5 Mayıs 2011 Perşembe

uyku sayıklamaları volume 6


az önce ikinci kez "the sorcerer's apprentice" adlı filmi izledim (allahım özel isimlerde veya ingilizce kelimelerde kesme işareti kullanmaktan nefret ediyorum. lakin "adlı x" "adlı y" kalıbından da nefret ettim. "sorcerer's apprentice adlı film" ne demek lan? öf sıkıldım). evet, bu filmi de beğendim. ikinci bir film olabileceğine dair çok işaret verilmiş. filmimizin kahramanı ile sevgilisinin ikinci filmde yaşayabileceği ilişki hakkında mal mal düşünürken serbest çağrışım yapasım geldi.

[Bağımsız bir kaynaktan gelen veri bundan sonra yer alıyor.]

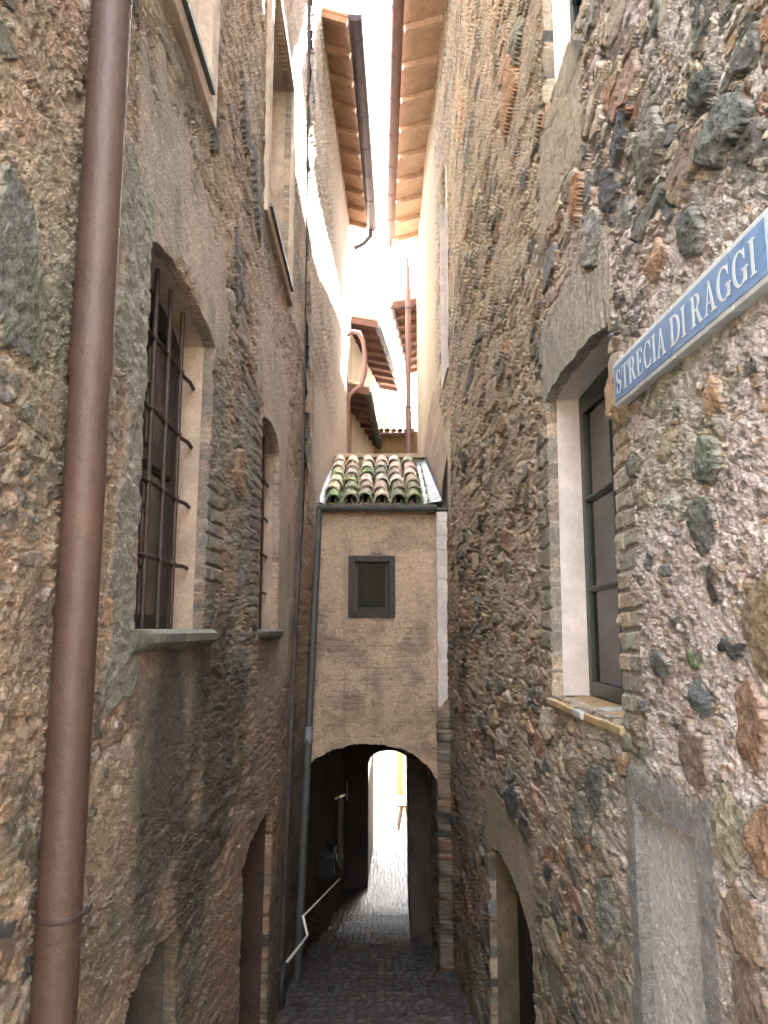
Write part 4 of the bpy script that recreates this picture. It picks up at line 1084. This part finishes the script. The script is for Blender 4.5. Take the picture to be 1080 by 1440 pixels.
# B: lower left roof with dark gutter
hb = thing('background_house', 'plastered house behind the bridge house on the left with dark gutter and overhanging eave', 'house', (-1.5, 17, 2))
s = MB(); s.hexa([(-4, 15.7, 1.5), (-.66, 15.7, 1.5), (-.44, 21.4, 1.5), (-4, 21.4, 1.5), (-4, 15.7, 4.95), (-.66, 15.7, 4.95), (-.44, 21.4, 4.95), (-4, 21.4, 4.95)])
s.build('wall', M['plaster_tan'], hb)
far_eave(hb, (-.19, 15.8), (.10, 21.6), (-.66, 15.8), (-.42, 21.6), 4.93, M['zinc_dark'], .07)
s = MB(); s.box(-.64, -.42, 18.6, 19.4, 2.6, 3.9); s.build('shutter', M['wood_brown'], hb)
# C: higher roof with grey gutter
hc = thing('background_house', 'higher pale house behind with brick red rafters and a pale grey gutter pipe', 'house', (-1.0, 19, 2))
s = MB(); s.hexa([(-4, 17.4, 4.0), (-.62, 17.4, 4.0), (.05, 21.5, 4.0), (-4, 21.5, 4.0), (-4, 17.4, 6.86), (-.62, 17.4, 6.86), (.05, 21.5, 6.86), (-4, 21.5, 6.86)])
s.build('wall', M['plaster_cream'], hc)
far_eave(hc, (0, 16.8), (.65, 21.6), (-.60, 16.8), (.02, 21.6), 6.8, M['zinc'], .07)
# D: right-hand roof
hd = thing('background_house', 'far roof on the right with dark rafters seen beside the long downpipe', 'house', (2, 22, 0))
s = MB(); s.hexa([(1.0, 16.66, -7), (4, 16.66, -7), (4, 21.5, -7), (1.25, 21.5, -7), (1.0, 16.66, 7.42), (4, 16.66, 7.42), (4, 21.5, 7.42), (1.25, 21.5, 7.42)])
s.build('wall', M['plaster_cream'], hd)
s = MB(); s.box(1.30, 4.2, 16.68, 21.45, 7.42, 12.3); s.build('sun_block', M['plaster_cream'], hd)  # unseen block added to keep the sun off the far left wall
far_eave(hd, (.33, 16.9), (.83, 21.5), (1.0, 16.9), (1.25, 21.5), 7.3, M['gutter'], .075, side=1)
# E: small mossy tiled roof between
he = thing('background_house', 'tiny ochre house far behind with a small mossy tiled roof and brown gutter', 'house', (.5, 20.6, 2))
s = MB(); s.box(-.3, 1.1, 20.75, 21.25, 1.6, 5.35); s.build('wall', M['plaster_ochre'], he)
s = MB(); s.hexa([(-.2, 20.4, 5.2), (1.0, 20.4, 5.2), (1.0, 21.9, 5.95), (-.2, 21.9, 5.95), (-.2, 20.4, 5.23), (1.0, 20.4, 5.23), (1.0, 21.9, 5.98), (-.2, 21.9, 5.98)])
rf = s.build('roof', M['timber'], he)
t = MB()
for i in range(7):
    for j in range(5):
        xx = -.06+.17*i; y = 20.35+.31*j; z = 5.26+.5*(y-20.4); cc = random.choice([(.45, .36, .28), (.40, .33, .24), (.22, .26, .13), (.52, .44, .35)])
        t.trough((xx, y, z), (xx, y+.36, z+.16), .082, .014, 8, 0, 180, cc, .066)
t.build('roof_tiles', M['tile_attr'], rf, smooth=True)
gutter(he, (-.1, 20.3, 5.17), (.95, 20.3, 5.17), .055, M['copper_pale'], 3)
s = MB(); s.hexa([(-.6, 21.92, 1.6), (1.1, 21.92, 1.6), (1.1, 22.3, 1.6), (-.6, 22.3, 1.6), (-.6, 21.92, 6.75), (1.1, 21.92, 6.2), (1.1, 22.3, 6.2), (-.6, 22.3, 6.75)])
s.build('chimney_wall', M['plaster_cream'], he)
# copper pipe with swan neck in front of the left background house
dp = thing('downpipe', 'pale copper downpipe with a curling swan neck, left, above the mossy tiled roof', 'pipe', (-.62, 15.4, 3))
y = 15.35
def atv(u, v, yy=y):
    up = 720-v; th = math.atan(165/1100.); r = u-540
    wy = 1100*math.cos(th)-up*math.sin(th); wz = 1100*math.sin(th)+up*math.cos(th); a = math.atan(10/1112.)
    X = r*math.cos(a)+wy*math.sin(a); Yy = -r*math.sin(a)+wy*math.cos(a); return (X/Yy*yy, yy, wz/Yy*yy)
SW = [(-.62, 4.02+1.94), (-.52, 6.05), (-.38, 6.02), (-.29, 5.85), (-.255, 5.6), (-.25, 5.35), (-.27, 5.15), (-.30, 4.98), (-.34, 4.88), (-.46, 4.80), (-.56, 4.70), (-.60, 4.52), (-.60, 4.3)]
p = MB(); p.tube([(a, y, b) for a, b in SW], .045, 14); p.build('swan_neck', M['copper_pale'], dp, smooth=True)
p = MB(); p.tube([(-.60, y, 4.35), (-.60, y, 2.2)], .043, 14); p.build('pipe', M['copper_pale'], dp, smooth=True)
p = MB(); p.tube([(-.262, y, 5.26), (-.275, y, 5.06)], [.07, .05], 14); p.build('hopper', M['copper_pale'], dp, smooth=True)
p = MB(); p.tube([(-.60, y, 4.0), (-.60, y, 3.95)], .052, 14); p.build('clamp', M['copper_pale'], dp, smooth=True)

# ================================================================== PIAZZA BEYOND THE PASSAGE
pz = thing('background_house', 'sunlit white facade closing the square beyond the passage', 'house', (0, 46, -6.7))
s = MB(); s.box(-14, 14, 45, 48, -7.2, 1.0); s.build('wall', M['pale_exit'], pz)
for xx in (-3.4, -.6, 2.4):
    s = MB(); s.box(xx, xx+.9, 44.93, 45.02, -6.7, -4.4); s.build('door', M['wood_brown'], pz)
sw = thing('side_wall', 'golden stone wall along the right of the exit street, shading the cobbles', 'wall', (1.5, 25, -6.6))
s = MB(); s.box(1.0, 3.5, 21.6, 30.5, -7.2, .6); s.build('wall', M['golden_stone'], sw)  # extended along the street to block sun on the exit cobbles
s = MB(); s.box(.96, 3.5, 21.6, 30.54, .6, .7); s.build('coping', M['grey_cement'], sw)
ob = thing('background_house', 'plain unseen house added behind the camera to block low sky and shape reflections', 'house', (0, -10, -1.6))
s = MB(); s.box(-8, 8, -12, -9.5, -1.64, 3.2); s.build('wall', M['plaster_ochre'], ob)  # added out of view to cut the low sky and feed reflections
for xx in (-4, -1, 2.5):
    s = MB(); s.box(xx, xx+1, -9.55, -9.47, -.6, 1.0); s.build('shutter', M['wood_brown'], ob)
lw = thing('garden_wall', 'low golden stone wall at the right edge of the bright square', 'wall', (1.5, 33, -6.6))
s = MB(); s.box(.80, 4, 33, 33.5, -7.2, -2.6); s.build('wall', M['golden_stone'], lw)
s = MB(); s.box(.74, 4.06, 32.94, 33.56, -2.6, -2.5); s.build('coping', M['grey_cement'], lw)
tb = thing('trestle_stand', 'small worn wooden trestle standing in the light at the end of the passage', 'stand', (.95, 27.5, -6.6))
zf = float(floor_z(27.5))
for k, (x0_, x1_) in enumerate(((.72, .86), (1.12, .98))):
    for yy in (27.3, 27.9):
        s = MB(); s.bar((x0_, yy, zf), (x1_, yy, zf+.75), .08, .08, (0, 1, 0)); s.build('leg', M['crate_wood'], tb)
s = MB(); s.box(.68, 1.18, 27.2, 28.0, zf+.75, zf+.80); s.build('top', M['crate_wood'], tb)
bd = thing('leaning_board', 'tall narrow grey board leaning in the bright exit of the passage', 'board', (.55, 28.6, -6.6))
s = MB(); s.bar((.52, 28.6, zf-.02), (.66, 28.7, zf+1.35), .05, .30, (0, 1, 0)); s.build('board', M['zinc'], bd)

# ------------------------------------------------------------------ groups of look-alike things
for o in bpy.data.objects:
    if o.parent is None and o.get('category') == 'pipe': o['group'] = 'downpipes along the alley'
    if o.parent is None and o.name.startswith('background_house'): o['group'] = 'houses in the background'
    if o.parent is None and o.get('category') == 'notice': o['group'] = 'small notices inside the passage'
    if o.parent is None and o.name.startswith('stone_house'): o['group'] = 'stone houses lining the alley'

ilişkiler hakkında ne kadar düşünüyoruz? daha önemlisi, ilişkiler hakkında nasıl düşünüyoruz? fiziksel görüntünün ötesine bakmaktan herkes bahsediyor. lakin asıl önemli olan şeyin karşındakini olduğu gibi sevmek olduğunu kim biliyor? kim hatırlıyor? sevdiğin kişi senden tamamen farklı ya da onunla anlaşamadığın bir konu olduğunda kim onu değiştirmeyecek ya da gerektiğinde sevdiğinden vazgeçecek kadar cesur? anlaşamayıp, perişan olunduğu halde "onun yanında kalma" pahasına davranışlarını değiştirmek aşk sayılıyorsa, aşk dediğin fiziksel bir inat olmuyor mu? eninde sonunda amaç "ne olursa olsun o'nunla görsel ve fiziksel temas" olmuyor mu? bu, duygusallıktan ve sağduyudan uzak bir şey değil mi?

gevurların "the one" dediği konsept yalan. insanlar "o kişiyi" kaybetmekten değil, kaybettikten sonra yenisini bulamamaktan korkuyorlar. eğer herkese inandırmaya çalıştığımız kadar "duygusallığa, arkadaşlığa, anlaşmaya, iletişime" önem veriyorsak, sevgiliye sülük gibi yapışmayı bırakıp bize göre olmayan insanları hayatımızdan daha kolay çıkarabilmeliyiz. sanırım bu da cinselliğe çok anlam yüklememekle, kadınların onu bir ödül, erkeklerin ise fetih, başarı olarak görmekten vazgeçmesiyle olacak bir şey.